I have pickled green tomato’s and jarred them in olive oil with raw garlic and I have kept the jars in my cabinets for over a year and all seems to be fine. I have read that it is not safe to keep raw garlic out of the fridge. is that true
I do not know if it isn’t safe. All I know is that once I had pickled mushrooms(vinegar first, then placed under oil with raw garlic) and bubbles started rising in the jar and I had to throw everything out. I did some research at the time about this and garlic was the culprit. I have not done any research since that…and this was years ago…I just do not put cloves of garlic or fresh herbs into preserved olives, artichokes, green tomatoes or eggplants – these are the only preserves I make.
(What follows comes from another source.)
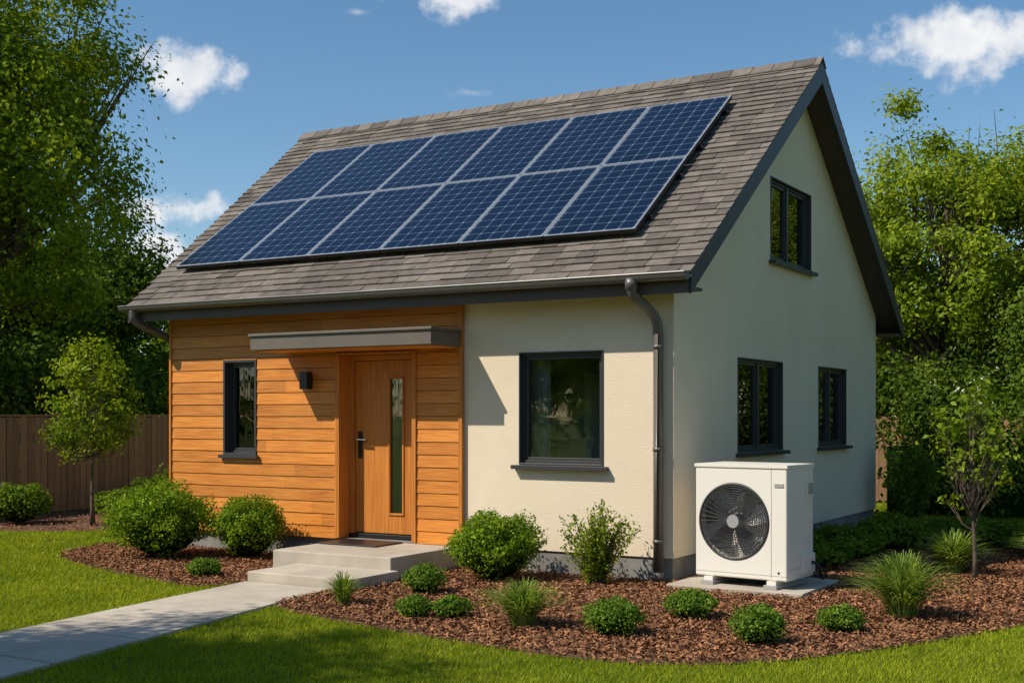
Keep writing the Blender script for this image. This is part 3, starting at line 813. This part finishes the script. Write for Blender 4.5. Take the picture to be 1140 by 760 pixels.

It will be interesting to see if others who make these types of pickles share similar experiences. If your pickles are off, you would know this by the look, the smell and taste.
Great recipe. I made it from all the green tomatoes left on the bush before I pulled it out. Very tasty. I didn’t put garlic in the jar but did add some basilico frof the garden.
Now I’ll do some eggplant (melanzane).
What sized jars are you using for your recipe? They look like half gallon. Do you know about how much fennel and garlic you put in there? I’ve never made these so this year will be my first time and I’d like to try to get it right and no over do it with the spices – or put to little in for that matter. Thank you.
Any size jar that you have will do as long as you cover the contents with oil. I do not know what to say about spices, 1/2tsp fennel and oregano to 3 cups of oil and a pinch of chili flakes? A warning about garlic: I now prefer to add the garlic after I have opened the jar and am ready to serve them. This is because garlic can generate some gas that will appear as tiny bubbles on the surface of the oil. Once I put the garlic into the pickles I consume them in about 1 week. Enjoy them.
I had about 12 different types of green tomatoes of all sorts of size. I followed this recipe as it is similar to one my mother did back 30 years ago when she worked for an Italian family. I can still taste it. My jars were filled today so next week this time I will be enjoying them with some fresh calabrese. thanks for helping me relive fond memories.
Glad to be able to do that.
Thank you for this recipe! It looks delicious. I have made two jars of pickled green tomatoes, finished them this morning. They’re in my refrigerator now. I look forward to trying them next week.
Great. Hope that they are to your satisfaction.
I see after you open them to refrigerate them but you are not actually ceiling them are you.
Yes, I am sealing them, both by topping up with oil and using a lid. I am sorry for the confusion.